Monday 16 May 2016

Constructing a Winning Portfolio using a general methodology that will serve you well

No one can predict the course of the market over the next month or the next year but you will be able to better the odds of constructing a winning portfolio.

The price levels of stocks and bonds will undoubtedly fluctuate beyond your control.

You need to acquire a general methodology that will serve you well in realistically projecting long-run returns and adopting your investment program to your financial needs.


What determines the returns from stocks and bonds?

Very long run returns from common stocks are driven by two critical factors:

  • The dividend yield at the time of purchase, and,
  • The future growth rate of earnings and dividends.


In principle, for the buyer who holds his or her stocks forever, a share of common stock is worth the present or discounted value of its stream of future dividends.

A stock buyer purchases an ownership interest in a business and hopes to receive a growing stream of dividends.

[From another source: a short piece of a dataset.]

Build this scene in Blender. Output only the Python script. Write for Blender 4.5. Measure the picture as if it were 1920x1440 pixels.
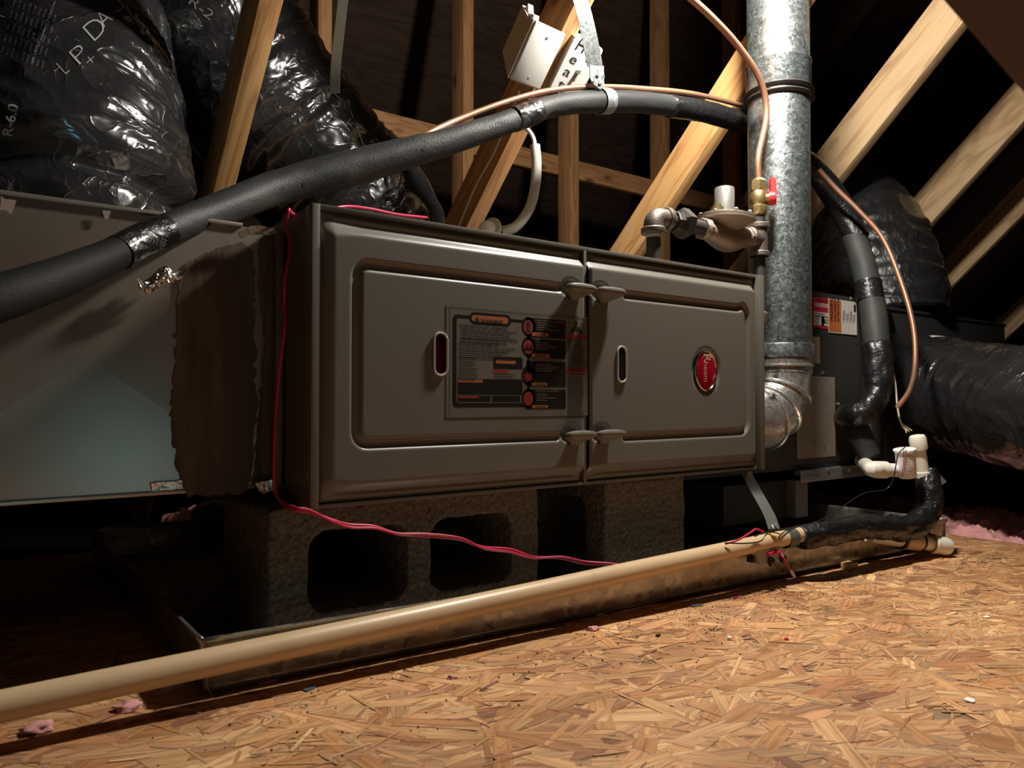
import bpy, bmesh, math, random
import numpy as np
from mathutils import Vector, Matrix, noise
from mathutils.bvhtree import BVHTree
random.seed(7)
SC = bpy.context.scene
COL = SC.collection
for o in list(bpy.data.objects): bpy.data.objects.remove(o)

# ------------------------------------------------------------ camera
F = 1400.0; TH = math.radians(53.5); PIT = math.atan(30/1400.0)
C = Vector((-.328, -.845, .3265))
RT = Vector((math.sin(TH), -math.cos(TH), 0))
FW = Vector((math.cos(TH)*math.cos(PIT), math.sin(TH)*math.cos(PIT), math.sin(PIT)))
UP = RT.cross(FW)
cd = bpy.data.cameras.new('camera'); cam = bpy.data.objects.new('camera', cd); COL.objects.link(cam)
cam.matrix_world = Matrix.Translation(C) @ Matrix((RT, UP, -FW)).transposed().to_4x4()
cd.sensor_width = 36; cd.lens = 36*F/1920; cd.clip_start = .01; cd.clip_end = 50
cd.dof.use_dof = True; cd.dof.focus_distance = 1.2; cd.dof.aperture_fstop = 11
SC.camera = cam
# ------------------------------------------------------------ world, lamps, exposure
w = bpy.data.worlds.new('attic_dark'); SC.world = w; w.use_nodes = True
w.node_tree.nodes['Background'].inputs[0].default_value = (.6, .7, .9, 1)
w.node_tree.nodes['Background'].inputs[1].default_value = .003
def lamp(name, kind, loc, power, color, size, rot=None):
    l = bpy.data.lights.new(name, kind); l.energy = power; l.color = color
    if kind == 'POINT': l.shadow_soft_size = size
    else: l.shape = 'DISK'; l.size = size
    o = bpy.data.objects.new(name, l); o.location = loc
    if rot is not None: o.rotation_euler = Vector(rot).to_track_quat('-Z', 'Y').to_euler()
    COL.objects.link(o); return o
LAMP = lamp('work_lamp', 'POINT', (.74, -.14, 1.21), 72, (1, .95, .87), .04)
HATCH = lamp('attic_hatch_daylight', 'AREA', (.06, -1.40, .035), .5, (.33, .82, 1), .12, (-.12, 1, .12))
SC.view_settings.view_transform = 'Standard'; SC.view_settings.look = 'None'
SC.view_settings.gamma = 1; SC.view_settings.use_curve_mapping = False
SC.view_settings.exposure = 0

# ------------------------------------------------------------ pixel rays (1920x1440) to place things at their measured distance
def ray(px, py): return FW + RT*((px-960)/F) - UP*((py-720)/F)
def D(px, py, d): return C + ray(px, py)*d
def onY(px, py, v): r = ray(px, py); return C + r*((v-C.y)/r.y)
def onX(px, py, v): r = ray(px, py); return C + r*((v-C.x)/r.x)
def onP(px, py, p0, n): r = ray(px, py); return C + r*((p0-C).dot(n)/r.dot(n))
def zf(x): return .03 - .0214*x                      # top of the (slightly out of level) deck
def onF(px, py, h=0):
    r = ray(px, py); t = (.03+h-.0214*C.x-C.z)/(r.z+.0214*r.x); return C + r*t

# ------------------------------------------------------------ materials
def mat(name, col=(.5,.5,.5), rough=.5, metal=0, spec=.5, bump=None, coat=0, var=None, trans=0, alpha=1):
    """bump=(scale,strength,detail,stretch xyz); var=(colour2, scale, stretch, lo, hi)"""
    m = bpy.data.materials.new(name); m.use_nodes = True; nt = m.node_tree; N = nt.nodes; L = nt.links
    b = N['Principled BSDF']
    b.inputs['Base Color'].default_value = (*col, 1); b.inputs['Roughness'].default_value = rough
    b.inputs['Metallic'].default_value = metal; b.inputs['Specular IOR Level'].default_value = spec
    b.inputs['Coat Weight'].default_value = coat; b.inputs['Coat Roughness'].default_value = .1
    b.inputs['Transmission Weight'].default_value = trans; b.inputs['Alpha'].default_value = alpha
    tc = N.new('ShaderNodeTexCoord')
    def mapped(st):
        mp = N.new('ShaderNodeMapping'); mp.inputs['Scale'].default_value = st
        L.new(tc.outputs['Object'], mp.inputs[0]); return mp.outputs[0]
    if var:
        c2, sc, st, lo, hi = var
        n = N.new('ShaderNodeTexNoise'); n.inputs['Scale'].default_value = sc; n.inputs['Detail'].default_value = 6
        L.new(mapped(st), n.inputs['Vector'])
        r = N.new('ShaderNodeValToRGB'); r.color_ramp.elements[0].position = lo; r.color_ramp.elements[1].position = hi
        r.color_ramp.elements[0].color = (*col, 1); r.color_ramp.elements[1].color = (*c2, 1)
        L.new(n.outputs['Fac'], r.inputs[0]); L.new(r.outputs[0], b.inputs['Base Color'])
    if bump:
        sc, stg, det, st = bump
        n = N.new('ShaderNodeTexNoise'); n.inputs['Scale'].default_value = sc; n.inputs['Detail'].default_value = det
        L.new(mapped(st), n.inputs['Vector'])
        bp = N.new('ShaderNodeBump'); bp.inputs['Strength'].default_value = stg; bp.inputs['Distance'].default_value = .002
        L.new(n.outputs['Fac'], bp.inputs['Height']); L.new(bp.outputs[0], b.inputs['Normal'])
    return m
def galv(name, c1, c2, rough, scale=110, metal=.85, stain=None):
    m = mat(name, c1, rough, metal); nt = m.node_tree; N = nt.nodes; L = nt.links; b = N['Principled BSDF']
    tc = N.new('ShaderNodeTexCoord'); v = N.new('ShaderNodeTexVoronoi'); v.inputs['Scale'].default_value = scale
    n0 = N.new('ShaderNodeTexNoise'); n0.inputs['Scale'].default_value = scale*.8; n0.inputs['Detail'].default_value = 2
    mx = N.new('ShaderNodeMixRGB'); mx.inputs[0].default_value = .02
    L.new(tc.outputs['Object'], n0.inputs['Vector']); L.new(tc.outputs['Object'], mx.inputs[1]); L.new(n0.outputs['Color'], mx.inputs[2])
    L.new(mx.outputs[0], v.inputs['Vector'])
    sp = N.new('ShaderNodeSeparateColor'); L.new(v.outputs['Color'], sp.inputs[0])
    r = N.new('ShaderNodeValToRGB'); r.color_ramp.elements[0].color = (*c1, 1); r.color_ramp.elements[1].color = (*c2, 1)
    L.new(sp.outputs[0], r.inputs[0]); out = r.outputs[0]
    if stain:
        n = N.new('ShaderNodeTexNoise'); n.inputs['Scale'].default_value = 5; n.inputs['Detail'].default_value = 5
        L.new(tc.outputs['Object'], n.inputs['Vector'])
        rr = N.new('ShaderNodeValToRGB'); rr.color_ramp.elements[0].position = .45; rr.color_ramp.elements[1].position = .75
        L.new(n.outputs['Fac'], rr.inputs[0])
        m2 = N.new('ShaderNodeMixRGB'); m2.inputs[2].default_value = (*stain, 1); L.new(rr.outputs[0], m2.inputs[0]); L.new(out, m2.inputs[1]); out = m2.outputs[0]
    L.new(out, b.inputs['Base Color'])
    mr = N.new('ShaderNodeMapRange'); mr.inputs[3].default_value = rough-.1; mr.inputs[4].default_value = rough+.12
    L.new(sp.outputs[1], mr.inputs[0]); L.new(mr.outputs[0], b.inputs['Roughness'])
    return m
def wood(name, c1, c2, knots=True, ring=1.0):
    m = mat(name, c1, .65, 0, .3); nt = m.node_tree; N = nt.nodes; L = nt.links; b = N['Principled BSDF']
    tc = N.new('ShaderNodeTexCoord'); oi = N.new('ShaderNodeObjectInfo')
    ad = N.new('ShaderNodeVectorMath'); ad.operation = 'ADD'
    sc = N.new('ShaderNodeVectorMath'); sc.operation = 'SCALE'; sc.inputs[0].default_value = (7, 5, 3)
    L.new(oi.outputs['Random'], sc.inputs['Scale']); L.new(tc.outputs['Object'], ad.inputs[0]); L.new(sc.outputs[0], ad.inputs[1])
    mp = N.new('ShaderNodeMapping'); mp.inputs['Scale'].default_value = (2.2, 26*ring, 26*ring); L.new(ad.outputs[0], mp.inputs[0])
    n = N.new('ShaderNodeTexNoise'); n.inputs['Scale'].default_value = 1; n.inputs['Detail'].default_value = 3; n.inputs['Distortion'].default_value = .8
    L.new(mp.outputs[0], n.inputs['Vector'])
    ma = N.new('ShaderNodeMath'); ma.operation = 'MULTIPLY'; ma.inputs[1].default_value = 9; L.new(n.outputs['Fac'], ma.inputs[0])
    fr = N.new('ShaderNodeMath'); fr.operation = 'PINGPONG'; fr.inputs[1].default_value = 1; L.new(ma.outputs[0], fr.inputs[0])
    r = N.new('ShaderNodeValToRGB'); r.color_ramp.elements[0].color = (*c1, 1); r.color_ramp.elements[1].color = (*c2, 1)
    r.color_ramp.elements[0].position = .35
    L.new(fr.outputs[0], r.inputs[0])
    mp2 = N.new('ShaderNodeMapping'); mp2.inputs['Scale'].default_value = (6, 300, 300); L.new(ad.outputs[0], mp2.inputs[0])
    n2 = N.new('ShaderNodeTexNoise'); n2.inputs['Scale'].default_value = 1; L.new(mp2.outputs[0], n2.inputs['Vector'])
    mm = N.new('ShaderNodeMixRGB'); mm.blend_type = 'MULTIPLY'; mm.inputs[0].default_value = .35
    L.new(r.outputs[0], mm.inputs[1]); L.new(n2.outputs['Fac'], mm.inputs[2]); out = mm.outputs[0]
    if knots:
        mp3 = N.new('ShaderNodeMapping'); mp3.inputs['Scale'].default_value = (3.5, 9, 9); L.new(ad.outputs[0], mp3.inputs[0])
        v = N.new('ShaderNodeTexVoronoi'); v.inputs['Scale'].default_value = 1; L.new(mp3.outputs[0], v.inputs['Vector'])
        rk = N.new('ShaderNodeValToRGB'); rk.color_ramp.elements[0].position = .06; rk.color_ramp.elements[1].position = .16
        rk.color_ramp.elements[0].color = (.12, .05, .02, 1); rk.color_ramp.elements[1].color = (1, 1, 1, 1)
        L.new(v.outputs['Distance'], rk.inputs[0])
        m3 = N.new('ShaderNodeMixRGB'); m3.blend_type = 'MULTIPLY'; m3.inputs[0].default_value = .8
        L.new(out, m3.inputs[1]); L.new(rk.outputs[0], m3.inputs[2]); out = m3.outputs[0]
    L.new(out, b.inputs['Base Color'])
    bp = N.new('ShaderNodeBump'); bp.inputs['Strength'].default_value = .25; bp.inputs['Distance'].default_value = .001
    L.new(n2.outputs['Fac'], bp.inputs['Height']); L.new(bp.outputs[0], b.inputs['Normal'])
    return m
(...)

Even if a company pays very small dividends today and retains most (or even all) of its earnings to reinvest in the business, the investor implicitly assumes that such reinvestment will lead to a more rapidly growing stream of dividends in the future or alternatively to greater earnings that can be used by the company to buy backs its stocks.

LONG RUN EQUITY RETURN = INITIAL DIVIDEND YIELD + GROWTH RATE.

From 1926 to 2010:
Common stocks provided an average annual rate of return of about 9.8%.
The dividend yield for the market as a whole on Jan 1, 1926 was about 5%.
The long-run rate of growth of earnings and dividends was also about 5%.
Adding the initial dividend yield to the growth rate gives a close approximation of the actual rate of return.


OVER SHORTER PERIODS, SUCH AS A YEAR OR EVEN SEVERAL YEARS, A THIRD FACTOR IS CRITICAL IN DETERMINING RETURNS.

This factor is the change in valuation relationships - specifically, the change in the price-dividend or price-earnings multiple.  (Increases or decreases in the price-dividend multiple tend to move in the same direction as the more popularly used price-earnings multiple.)



Price-dividend and price-earnings multiples vary widely from year to year.

In times of great optimism, such as early March 2000, stocks sold at price-earnings multiples well above 30.
The price-dividend multiple was over 80.

At times of great pessimism, such as 1982, stocks sold at only 8 times earnings and 17 times dividends.



These multiples are also influenced by interest rates.

When interest rates are low, stocks, which compete with bonds for an investor's savings, tend to sell at low dividend yields and high price-earnings multiples.

When interest rates are high, stock yields rise to be more competitive and stocks tend to sell at low price-earnings multiples.